These efforts aim to make the traveling process more transparent and easier to navigate for the traveling public.

Risk-Based Passenger Screening and TSA Pre✓®

In 2011, TSA launched a risk-based approach to vetting and passenger security screening. Instead of employing a one-size fits all approach to passenger security screening, the Agency’s design is to spend less time with individuals we know more about while focusing a greater proportion of our security resources on unknown passengers. TSA Pre✓® is a voluntary, expedited security screening program connecting low-risk travelers departing from the United States with smarter security and a better air travel experience. TSA Pre✓® is one of a number of Department of Homeland Security Trusted Traveler programs that allow enrolled individuals to use expedited lanes when crossing international borders, and at the airport.

TSA plans to dedicate our TSA Pre✓® lanes at airports to pre-vetted and enrolled Trusted Traveler passengers. TSA is taking a multi-faceted approach to achieve that goal. First, the Agency is focusing on expanding vetting and notification capabilities. Second, TSA is working to implement technology enhancements to improve credential authentication and passenger verification. Finally, we are examining our screening measures and looking at other innovative ways to quickly differentiate passengers based on their level of risk.

TSA Pre✓® marketing efforts are designed to increase traveler awareness and encourage enrollments in the program.

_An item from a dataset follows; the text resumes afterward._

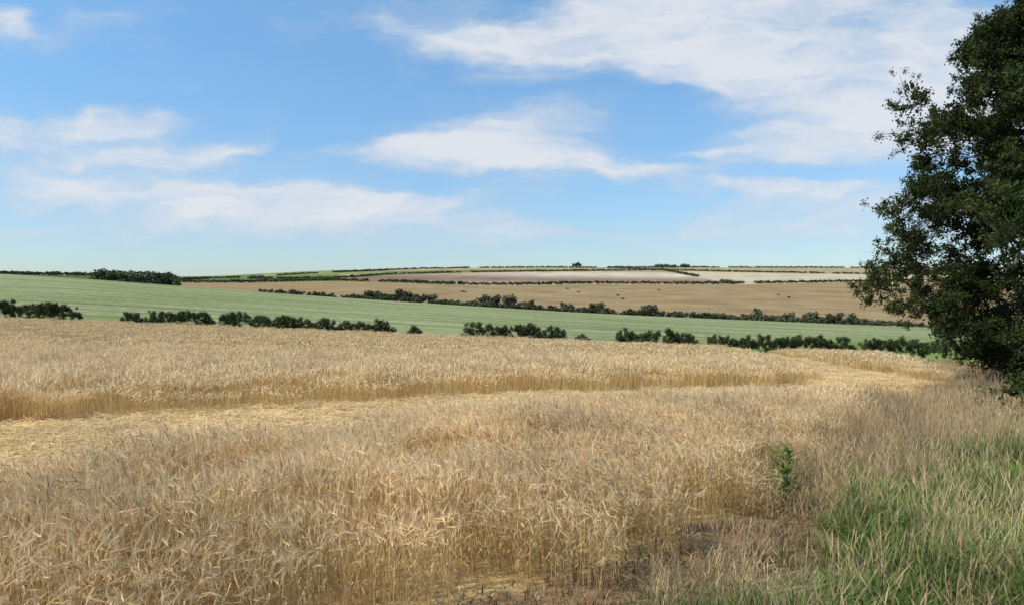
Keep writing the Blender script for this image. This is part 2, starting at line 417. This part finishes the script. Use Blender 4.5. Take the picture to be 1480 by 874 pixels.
env_h=np.array([.2,.9,1.9,2.6,3.3,4.6,5.6,7.4,8.1,9.5,11.2,12.3,13.2]); env_r=np.array([2.0,3.0,4.0,4.8,5.0,4.9,4.6,4.6,4.4,3.9,2.8,1.7,.4])
V=[];Fc=[]
tp=[np.array([0.1*math.sin(i),.12*math.sin(i*1.7),HT*.9*i/12]) for i in range(13)]; tp[0]=np.array([0,0,-.3])
tube(V,Fc,tp,[.34*(1-i/12.5)**.8+.03 for i in range(13)],10)
LP=[];LR=[];LS=[]
for k in range(320):
    h=rng.uniform(.8,12.5); a=k*2.39996; Rm=np.interp(h,env_h,env_r)*(1+.10*math.sin(h*2.3+a*2))
    rad=Rm*rng.uniform(.3,.97); lr=rng.uniform(.35,.95)*(.6 if h>10 else 1)
    rad=min(rad,Rm-lr*.3); c=np.array([math.cos(a)*rad,math.sin(a)*rad,h])
    hb=max(.8,h-rad*rng.uniform(.45,.9)); i=min(11,int(hb/(HT*.9)*12)); f=hb/(HT*.9)*12-i
    p0=tp[i]*(1-f)+tp[min(i+1,12)]*f
    if k%3==0:
        P=limb(p0,c,6,.03,.05); r0=.09*(1-h/18)
        tube(V,Fc,P,[r0*(1-j/5.3) for j in range(6)],5)
    for j in range(7):
        e=c+unit(rv(1)+np.array([0,0,.2]))*lr*rng.uniform(.7,1.7); P=limb(c,e,3,.06); tube(V,Fc,P,[.018,.012,.004],4)
        for m in range(5):
            t=rng.uniform(.3,1.1); p=c+(e-c)*t+rv(.10)
            LP.append(p); LR.append(rng.uniform(0,6.28,3)); LS.append(rng.uniform(.5,1.15)*(1.15-.5*t))
me=mesh_np('trunk_and_limbs',np.array(V),Fc,M_bark,None,True); o=bpy.data.objects.new('trunk_and_limbs',me); sc.collection.objects.link(o); o.parent=tree
scatter('leaves',LP,LR,LS,rng.integers(0,6,len(LP)),C_tl,tree)
# bramble / shrubs below the tree
def clumps(name,pts,coll,nvar,smin,smax,zs=1.):
    pts=np.array(pts); n=len(pts); s=rng.uniform(smin,smax,n)
    return scatter(name,pts,rng.uniform(0,6.28,(n,3))*np.array([.1,.1,1]),np.stack([s,s,s*zs],1),rng.integers(0,nvar,n),coll)
P=[]
for k in range(620):
    a,b=rng.uniform(10.8,21),rng.uniform(14.,27); hh=1.4*rng.uniform()**.8*min(1,max(.2,(a/b-.57)*6))
    if a/b<.60: continue
    P.append((a,b,float(H(a,b))+hh))
clumps('bramble_bush',P,C_tl,6,.8,1.3)
# thistle / green weed at the crop edge
mb=MB(); base=np.array([0,0,0.])
mb.ribbon([np.array([0,0,0.]),np.array([.03,0,.4]),np.array([.02,.02,.9])],[.008,.007,.004],np.array([1.,0,0]),(.12,.18,.06))
for k in range(120):
    h=rng.uniform(.25,.9); a=rng.uniform(0,6.28); o2=np.array([math.cos(a),math.sin(a),rng.uniform(-.2,.8)]); l=rng.uniform(.1,.24)*(1.25-h*.4); p=np.array([.02,.01,h])+rv(.045)
    mb.ribbon([p,p+o2*l*.5,p+o2*l],[.004,.02,0],unit(np.cross(o2,[0,0,1])),jc((.12,.19,.04),.4))
o=mb.obj('thistle_plant',M_grass); sc.collection.objects.link(o); wx,wy=3.22,8.7; o.location=(wx,wy,float(H(wx,wy))); o.scale=(.85,.85,.8)
# ---------------------------------------------------------------- hedges
YH=89.
def hseg(q0,q1,h=2.5,w=.9):
    P=[]; x0,x1=pxu(q0)*YH,pxu(q1)*YH; L=x1-x0; n=max(12,int(L*22)); h=h-.25
    for k in range(n):
        t=rng.uniform(); xx=x0+L*t; e=min(1,min(t,1-t)*L/1.0+.35); hh=(h+.16*math.sin(xx*1.1)+.12*math.sin(xx*2.7+1)+.1*math.sin(xx*6.1))*e**.5
        if rng.uniform()<.04: hh+=.3
        yy=YH+rng.uniform(-w,w); P.append((xx,yy,float(H(xx,yy))+(hh-.3)*rng.uniform(.05,1)**.6))
    return P
segs=[(-120,112,2.7),(176,205,2.3),(212,310,2.4),(318,398,2.5),(394,486,2.3),(489,570,2.2),(588,608,1.9),(668,820,2.5),(832,852,1.8),(890,1006,2.5),(1025,1092,2.3),(1096,1235,2.6),(1245,1400,2.8),(1405,1600,3.)]
for q0,q1,h in segs:
    clumps('hedge',hseg(q0,q1,h),C_hd,5,.4,.85)
# distant rows
def line(px,dist,step,h,jit=1.5,gap=0.):
    P=[]
    for i in range(len(px)-1):
        a=np.array([pxu(px[i])*dist[i],dist[i]]); b=np.array([pxu(px[i+1])*dist[i+1],dist[i+1]]); L=np.linalg.norm(b-a)
        for k in range(int(L/step)+1):
            p=a+(b-a)*(k+rng.uniform())*step/L
            if math.sin(p[0]*.021+dist[0])+math.sin(p[0]*.057+1)>1.75-gap*3: continue
            P.append((p[0]+rng.normal(0,jit),p[1]+rng.normal(0,jit),0))
    P=np.array(P); P[:,2]=H(P[:,0],P[:,1])-h*.12; return P
def rowobj(name,P,s0,s1,zs):
    n=len(P); s=rng.uniform(s0,s1,n)
    return scatter(name,P,np.stack([np.zeros(n),np.zeros(n),rng.uniform(0,6.28,n)],1),np.stack([s,s,s*zs],1),rng.integers(0,5,n),C_dt)
farh=[]
for pts in (HA,HB,HE,([960,1010,1060],[1760,1400,1060]),([480,600,780,880,960],[1750,1920,1960,1900,1780]),([880,1000,1200,1480,1700],[1950,1960,1960,1960,1960]),
            ([250,350,450,490],[1000,1060,1200,1230]),([360,420,480],[1400,1330,1330]),([400,500,560],[1600,1750,1850]),([250,300,380],[1200,1500,1500])):
    farh.append(line(pts[0],pts[1],3.,4,1.0,.02))
rowobj('distant_hedgerows',np.vstack(farh),5.5,8,.8)
P=np.vstack([line([380,500],[430,430],2,4,3,.1),line([500,640],[430,440],1.5,4,5),line([640,1300],[430,430],1.1,4,4,0),line([1300,1600],[420,420],2,4,3)])
rowobj('distant_tree_row',P,3.5,6.5,.85)
def pts(lst,jit,n):
    P=[]
    for q,dv in lst:
        for k in range(n): P.append((pxu(q)*dv+rng.normal(0,jit),dv+rng.normal(0,jit),0))
    P=np.array(P); P[:,2]=H(P[:,0],P[:,1])-.8; return P
rowobj('distant_trees',pts([(530,440),(545,440),(562,445),(580,440),(600,440),(618,440),(696,440),(714,440),(733,440),(766,445),(822,440),(858,440),(940,430),(1093,440),(1140,430),(1180,430),(1205,430),(1235,430)],1.5,2),7,11,.9)
P=[]
for k in range(420):
    q=rng.uniform(-300,250); dv=rng.uniform(1750,2050); P.append((pxu(q)*dv,dv,0))
P=np.array(P); P[:,2]=H(P[:,0],P[:,1])-2
rowobj('distant_woodland',P,10,16,.8)
P=[]
for k in range(230):
    q=rng.triangular(135,195,258); dv=rng.uniform(620,700); P.append((pxu(q)*dv,dv,0))
P=np.array(P); P[:,2]=H(P[:,0],P[:,1])-1.5
rowobj('distant_copse',P,8,17,.85)
rowobj('skyline_trees',pts([(834,1960),(838,1960),(950,1900),(965,1900),(975,1900),(988,1900)],5,2),13,19,.9)
# straw bales
bv=[];bf=[]
for q,dv in ((668,800),(672,790),(690,640),(836,820),(893,760),(900,700),(1140,760),(1125,800),(952,880),(820,900)):
    cx,cy=pxu(q)*dv,dv; cz=float(H(cx,cy)); a=rng.uniform(0,3); ca,sa=math.cos(a),math.sin(a); b=len(bv)
    prof=[(-.7,.0),(.7,.0),(.9,.2),(.9,1.3),(.7,1.5),(-.7,1.5),(-.9,1.3),(-.9,.2)]
    for l in (-1.5,1.5):
        for (w,h) in prof: bv.append((cx+l*ca-w*sa,cy+l*sa+w*ca,cz+h))
    bf.append([b+i for i in range(8)][::-1]); bf.append([b+8+i for i in range(8)])
    for i in range(8): bf.append([b+i,b+(i+1)%8,b+8+(i+1)%8,b+8+i])
m,nt=new_mat('weathered_bale'); d=node(nt,'ShaderNodeBsdfDiffuse'); d.inputs[0].default_value=(.10,.08,.05,1); o=node(nt,'ShaderNodeOutputMaterial'); nt.links.new(d.outputs[0],o.inputs[0])
me=mesh_np('straw_bales',bv,bf,m); sc.collection.objects.link(bpy.data.objects.new('straw_bales',me))
# ---------------------------------------------------------------- light and sky
AZ,EL=math.radians(252),math.radians(50)
sd=Vector((math.sin(AZ)*math.cos(EL),math.cos(AZ)*math.cos(EL),math.sin(EL)))
sl=bpy.data.lights.new('sun','SUN'); sl.energy=4.3; sl.angle=math.radians(.6); sl.color=(1,.93,.80)
so=bpy.data.objects.new('sun',sl); sc.collection.objects.link(so); so.rotation_euler=sd.to_track_quat('Z','Y').to_euler()
w=bpy.data.worlds.new('World'); sc.world=w; w.use_nodes=True; nt=w.node_tree; nt.nodes.clear()
sky=node(nt,'ShaderNodeTexSky',sky_type='NISHITA'); sky.sun_disc=False; sky.sun_elevation=EL; sky.sun_rotation=AZ; sky.air_density=1.0; sky.dust_density=.3; sky.ozone_density=1.6
tc=node(nt,'ShaderNodeTexCoord'); sx=node(nt,'ShaderNodeSeparateXYZ'); nt.links.new(tc.outputs['Generated'],sx.inputs[0])
rp=node(nt,'ShaderNodeMix',data_type='RGBA'); nt.links.new(maprange(nt,sx.outputs[2],0,.36,0,1),rp.inputs[0]); rp.inputs[6].default_value=(.90,1.07,1.34,1); rp.inputs[7].default_value=(1.25,1.68,1.82,1)
tm=node(nt,'ShaderNodeVectorMath',operation='MULTIPLY'); nt.links.new(sky.outputs[0],tm.inputs[0]); nt.links.new(rp.outputs[2],tm.inputs[1])
b1=node(nt,'ShaderNodeBackground'); b1.inputs[1].default_value=.1; nt.links.new(tm.outputs[0],b1.inputs[0])
yy=math_n(nt,'MAXIMUM',math_n(nt,'ABSOLUTE',sx.outputs[1]),.05)
cx=node(nt,'ShaderNodeCombineXYZ'); nt.links.new(math_n(nt,'DIVIDE',sx.outputs[0],yy),cx.inputs[0]); nt.links.new(math_n(nt,'DIVIDE',sx.outputs[2],yy),cx.inputs[1])
P0=cx.outputs[0]
def mapping(v,loc=(0,0,0),rot=0,scale=(1,1,1),t='POINT'):
    mp=node(nt,'ShaderNodeMapping',vector_type=t); mp.inputs[1].default_value=loc; mp.inputs[2].default_value=(0,0,rot); mp.inputs[3].default_value=scale; nt.links.new(v,mp.inputs[0]); return mp.outputs[0]
wn=noise(nt,mapping(P0,scale=(3,7,1)),1.3,4,.6,dim='2D')
sub=node(nt,'ShaderNodeVectorMath',operation='SUBTRACT'); nt.links.new(wn.outputs['Color'],sub.inputs[0]); sub.inputs[1].default_value=(.5,.5,.5)
mul=node(nt,'ShaderNodeVectorMath',operation='MULTIPLY'); nt.links.new(sub.outputs[0],mul.inputs[0]); mul.inputs[1].default_value=(.20,.08,0)
add=node(nt,'ShaderNodeVectorMath',operation='ADD'); nt.links.new(P0,add.inputs[0]); nt.links.new(mul.outputs[0],add.inputs[1]); Pw=add.outputs[0]
clouds=[ # px,py,halfw,halfh,tilt deg,amp
 (1180,60,320,85,-8,1.3),(1010,25,200,50,-12,.9),(830,60,280,36,-4,.8),(1260,135,150,36,-14,1.),(1400,90,150,70,0,.9),(1000,120,110,20,-14,.8),(680,50,160,20,0,.5),
 (1215,212,160,30,3,1.1),(1150,190,90,10,0,.6),(1020,215,70,7,0,.6),
 (715,190,125,32,-3,1.1),(700,235,215,20,0,.9),(880,240,130,12,-4,.7),(600,210,95,15,6,.8),
 (60,185,180,22,-2,.95),(200,180,65,14,6,.95),(120,225,220,20,-4,.8),(350,214,65,14,14,.85),
 (15,28,80,18,-16,1.05),(170,45,90,26,-20,.55),(120,278,370,34,-4,.85),(400,290,200,22,0,.7),(620,290,110,16,6,.7),
 (1030,275,120,15,-6,.85),(1190,277,90,10,0,.7),(1270,295,160,26,0,.8),(700,335,1000,30,0,.75)]
acc=None
for px,py,hw,hh,tl_,am in clouds:
    v=mapping(Pw,((px-740)/F,(420-py)/F,0),math.radians(tl_),(hw/F,hh/F,1),'TEXTURE')
    l=node(nt,'ShaderNodeVectorMath',operation='DOT_PRODUCT'); nt.links.new(v,l.inputs[0]); nt.links.new(v,l.inputs[1])
    e=math_n(nt,'MULTIPLY',math_n(nt,'EXPONENT',math_n(nt,'MULTIPLY',l.outputs['Value'],-.8)),am)
    acc=e if acc is None else math_n(nt,'ADD',acc,e)
cn=noise(nt,mapping(Pw,rot=math.radians(6),scale=(3.2,11,1)),1.6,7,.62,dim='2D')
cn2=noise(nt,mapping(Pw,(3,5,0),rot=math.radians(-14),scale=(7,20,1)),1.2,6,.65,dim='2D')
dens=math_n(nt,'MULTIPLY_ADD',math_n(nt,'SUBTRACT',cn.outputs[0],.5),1.3,math_n(nt,'MINIMUM',acc,1.15))
dens=math_n(nt,'MULTIPLY_ADD',math_n(nt,'SUBTRACT',cn2.outputs[0],.5),.8,dens)
cm=maprange(nt,dens,.05,1.35,0,.92,True)
cm=math_n(nt,'MULTIPLY',cm,maprange(nt,sx.outputs[2],0,.08,.4,1))
cc=node(nt,'ShaderNodeMix',data_type='RGBA'); nt.links.new(maprange(nt,dens,.4,1.3,0,1),cc.inputs[0]); cc.inputs[6].default_value=(.56,.68,.82,1); cc.inputs[7].default_value=(.86,.89,.94,1)
b2=node(nt,'ShaderNodeBackground'); nt.links.new(cc.outputs[2],b2.inputs[0]); b2.inputs[1].default_value=.9
mx=node(nt,'ShaderNodeMixShader'); nt.links.new(cm,mx.inputs[0]); nt.links.new(b1.outputs[0],mx.inputs[1]); nt.links.new(b2.outputs[0],mx.inputs[2])
wo=node(nt,'ShaderNodeOutputWorld'); nt.links.new(mx.outputs[0],wo.inputs[0])
# ---------------------------------------------------------------- camera
cd=bpy.data.cameras.new('camera'); cd.lens=26; cd.sensor_width=36; cd.clip_start=.05; cd.clip_end=20000
co=bpy.data.objects.new('camera',cd); sc.collection.objects.link(co); co.location=(0,0,EYE); co.rotation_euler=(math.radians(90-.91),0,0); sc.camera=co
sc.view_settings.view_transform='Standard'; sc.view_settings.look='None'; sc.view_settings.exposure=0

By increasing the percentage of travelers that have been vetted and are known to be of lesser risk, TSA will be better positioned to provide those individuals with an expedited checkpoint experience while also applying a greater portion of its resources to those passengers that require a greater level of screening at the checkpoint.

TSA has and continues to engage industry to identify private-sector capabilities to improve traveler identity verification and increase the public’s enrollment access to TSA Pre✓®. To increase the number of Trusted Travelers, TSA has engaged in a marketing program for TSA Pre✓® consisting of a paid advertising campaign, as well as ongoing outreach, marketing and communications initiatives with stakeholders from industry and our other TSA Pre✓® eligible trusted traveler, pre-vetted programs. Many of our airline stakeholders and their associated credit card partners offer incentives for members to join TSA Pre✓®.

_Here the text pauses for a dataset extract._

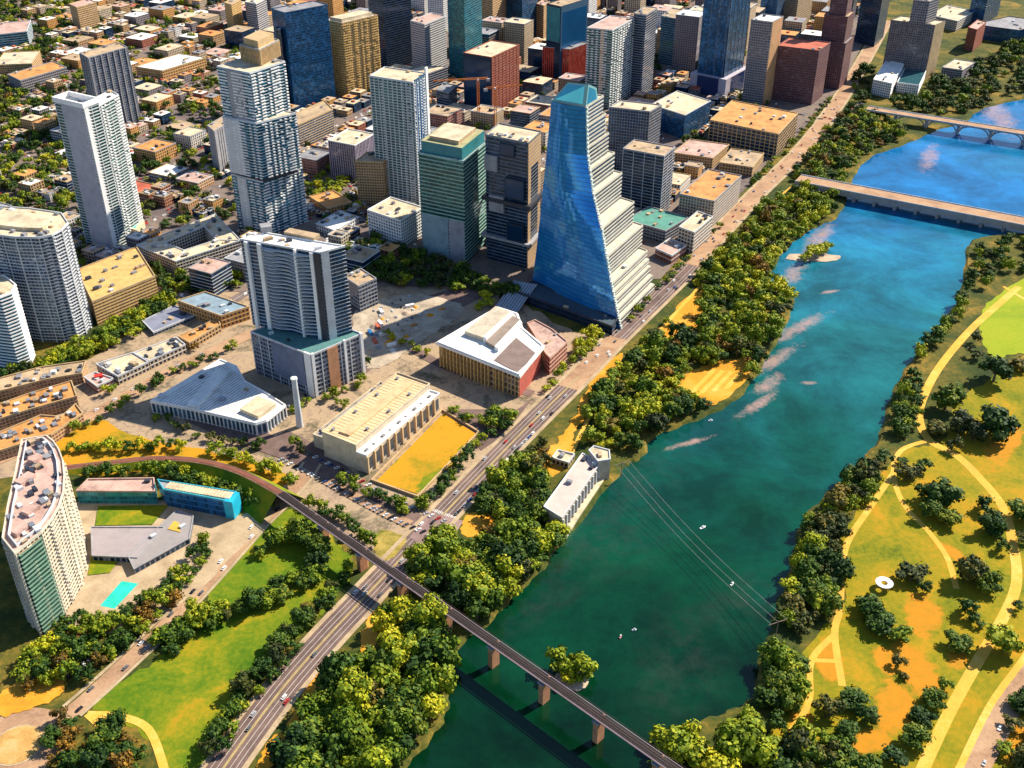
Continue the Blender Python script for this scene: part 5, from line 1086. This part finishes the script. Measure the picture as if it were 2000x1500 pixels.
# ------------------------------------------------------------------ trees
def crown_np(seed, lobes, quads, ico_sub):
    rnd = random.Random(seed); V = []; F = []
    bm = bmesh.new(); bmesh.ops.create_icosphere(bm, subdivisions=ico_sub, radius=1); iv = [v.co.copy() for v in bm.verts]; iff = [[v.index for v in f.verts] for f in bm.faces]; bm.free()
    L_ = []
    for i in range(lobes):
        a = i * 2.4 + rnd.random(); rr2 = rnd.uniform(.25, .74) if i else 0; L_.append((Vector((rr2 * math.cos(a), rr2 * math.sin(a), rnd.uniform(.42, 1.2) if i else 1.15)), rnd.uniform(.25, .50)))
    for c, rad in L_:
        b0 = len(V)
        for v in iv: V.append(tuple(c + Vector((v.x, v.y, v.z * .85)) * rad * .72 * rnd.uniform(.7, 1.15)))
        F += [tuple(b0 + k for k in f) for f in iff]
        for _ in range(quads):
            dr = Vector((rnd.gauss(0, 1), rnd.gauss(0, 1), rnd.gauss(.25, 1))).normalized(); p = c + Vector((dr.x, dr.y, dr.z * .85)) * rad * rnd.uniform(.7, 1.2)
            nn_ = (dr + Vector((rnd.uniform(-.7, .7), rnd.uniform(-.7, .7), rnd.uniform(-.4, .8)))).normalized(); x = nn_.orthogonal().normalized(); y = nn_.cross(x); s = rnd.uniform(.05, .12)
            th = rnd.random() * 6.28; x, y = x * math.cos(th) + y * math.sin(th), y * math.cos(th) - x * math.sin(th); b1 = len(V)
            V += [tuple(p - x * s - y * s * .7), tuple(p + x * s - y * s * .5), tuple(p + x * s * .8 + y * s), tuple(p - x * s * .6 + y * s * .8)]; F.append((b1, b1 + 1, b1 + 2, b1 + 3))
    return np.array(V), F
def mk_mesh(name, V, F, mat):
    me = bpy.data.meshes.new(name); me.from_pydata([tuple(v) for v in V], [], F); me.materials.append(mat); return me
PROT = {}
for nm_ in LEAFS:
    PROT[nm_] = []
    for k_ in range(5):
        V, F = crown_np(k_ * 7 + len(nm_), 8 + k_ * 2, 80, 2); PROT[nm_].append(mk_mesh('crown', V, F, LEAFS[nm_]))
tq = MB(); tq.cyl((0, 0, -.05), (0, 0, .55), .09, .05, 7); 
for k_ in range(4):
    a = k_ * 1.7; tq.cyl((0, 0, .45), (.35 * math.cos(a), .35 * math.sin(a), .85), .045, .02, 5, cap=False)
TRUNK = tq.mesh('trunk', BARK)
rt = random.Random(21); INDIV = []; STUFF = {k: [] for k in LEAFS}
ADJ = {'oak': 'dark green', 'elm': 'mid green', 'lime': 'bright yellow-green', 'cedar': 'dull olive', 'rust': 'rusty orange'}
CATN = {'oak': 'oak_tree', 'elm': 'elm_tree', 'lime': 'bright_tree', 'cedar': 'cedar_tree', 'rust': 'autumn_tree'}
def tree(p, rad, kind, zone, hs=1., z=0.):
    if zone != 'standing on the south lawn': rad *= 1.18
    INDIV.append((p, rad, kind, zone, hs, z))
def mk_tree(p, rad, kind, zone, hs, z):
    r = empty(CATN[kind], (p[0], p[1], z), rt.uniform(0, 6.28)); h_ = rad * rt.uniform(.75, 1.45) * hs
    s_ = 'large' if rad > 7.2 else ('small' if rad < 5 else 'medium')
    tag(r, f'{s_} {ADJ[kind]} tree {zone}', 'tree', 'trees ' + zone)
    for nm_, me in (('crown', rt.choice(PROT[kind])), ('trunk', TRUNK)):
        o = bpy.data.objects.new(nm_, me); C.objects.link(o); o.parent = r; o.scale = (rad * 1.12, rad * 1.12, h_)
TAKEN = []
def okp(p, rad):
    for f_, z_ in FOOT:
        if inside(p, f_): return False
    for t_ in TAKEN:
        if (t_[0] - p[0]) ** 2 + (t_[1] - p[1]) ** 2 < (t_[2] + rad) ** 2 * .27: return False
    return True
def wood(px, n_, rlo, rhi, mixk, zone, keep=1., avoid=(), hs=1.):
    poly = [G(x, y) for x, y in px]; xs = [p.x for p in poly]; ys = [p.y for p in poly]; c = 0
    av = [[G(*q_) for q_ in a_] for a_ in avoid]
    n_ = int(n_ * 1.5)
    for _ in range(n_ * 8):
        if c >= n_: break
        p = Vector((rt.uniform(min(xs), max(xs)), rt.uniform(min(ys), max(ys)))); rad = rt.uniform(rlo, rhi)
        if not inside(p, poly) or any(inside(p, a_) for a_ in av) or not okp(p, rad): continue
        if nearCC(p, 13 + rad * .3): continue
        TAKEN.append((p.x, p.y, rad)); c += 1
        k = rt.choices(list(mixk), list(mixk.values()))[0]; tree(p, rad, k, zone, hs)
def row(px, gap, rlo, rhi, mixk, zone, jit=2., hs=1.):
    pts_ = smooth([G(*p) for p in px], 8); acc = 0
    for i in range(len(pts_) - 1):
        L_ = (pts_[i + 1] - pts_[i]).length; acc += L_
        if acc >= gap:
            acc = 0; p = pts_[i] + Vector((rt.uniform(-jit, jit), rt.uniform(-jit, jit))); rad = rt.uniform(rlo, rhi)
            if okp(p, rad * .6): TAKEN.append((p.x, p.y, rad)); tree(p, rad, rt.choices(list(mixk), list(mixk.values()))[0], zone, hs)
RIV = dict(elm=6, oak=3, lime=2, cedar=1, rust=.4); DK = dict(oak=6, cedar=3, elm=2); BR = dict(lime=5, elm=4, oak=1)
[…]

Currently, there are more than 13 million travelers in DHS Trusted Travel Programs, including 6.4 million enrolled in TSA Pre✓®. Since 2014, we have seen the Trusted Traveler population increase by 500 percent. There has also been substantial increase in TSA Pre✓® as well. As you may know, the program launched with two airlines in four airports. Today, more than 50 airlines participate in the program and TSA has implemented TSA Pre✓® lanes at more than 200 airports.

We thank the members of this Subcommittee who have demonstrated an interest in helping TSA achieve its goal of making our security measures more effective and adaptable. We are constantly looking at innovations to facilitate enrollments and screening to achieve more effective utilization of TSA Pre✓® lane operations.

Conclusion

TSA remains dedicated to securing the Nation’s transportation systems from terrorist attacks. We are focused on improving transportation security through the development and implementation of intelligence-driven, risk-based policies and plans. I appreciate the Subcommittee’s support of TSA’s mission. Thank you for the opportunity to appear before you today. I look forward to answering your questions.